Before I got into the groove of being a stripper I was making no money , now that all of that has changed my attitude towards money is totally different. The simplest thing such as buying a fast food meal made me feel good as well as gave me anxiety. I could not clearly think about where my money was going or what state of mind to be in because I was always focused on the lack of money I had. Furthermore each day felt like I was falling in to a deficit and my cravings to spend money were heightened with every thought. I thought maybe if I had those new eyelashes I would finally begin to make more money. I finally realized that everything I needed to make money I already had and that is my personality.

Moreover since I’ve began making more money I don’t think about spending money as often. Now if I’m hungry I’ll wait until I get home to eat or eat a snack I already  have in my car. If I’m at the club I may have someone purchase something for me to eat or at the very most split a meal with one of the dancers. Moreover when I think about going shopping for those new clothes or accessories I put my priorities into perspective first and then my mind also wants to save for a rainy day since I know I don’t like the feeling of not having money. It also takes me no time to get ready for work because I don’t feel the need to do extra things and I am confident with what ever way I choose to look that night and recently I have been wearing minimal makeup, and that has been so comfortable for me.

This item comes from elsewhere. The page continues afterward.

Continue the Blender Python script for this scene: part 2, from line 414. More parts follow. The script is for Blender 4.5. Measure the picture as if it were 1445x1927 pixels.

Also when I think about doing some shopping I instantly think about all the things I already love to wear, but have not worn in a while or this week. In addition to that I am absolutely comfortably with the dance wear I already have and  the feeling of buying something new does not give me pleasure because I know the person wearing the clothes is more important than the clothes the person is wearing.

Superstition also works that way to me because when you believe in superstition you are basically believing in bad things definitely happening. That time you are using thinking about those bad things could be used thinking about great things happening, but I guess the media wouldn’t be wealthy if they told you that. Bottom line, just believe in yourself and all you’re awesome abilities just as strong as you believed in those superstitions.

Finally when I think about the money I have been making I think about my goals and the purpose for me stripping I realize that I’m not a stripper to buy lots of pretty outfits. I became a stripper as a vehicle to gain my freedom from things I need to release myself from. I am so happy I took the leap to transition from living at home and while I know that no situation is perfect I know it is time for me to grow and be happy.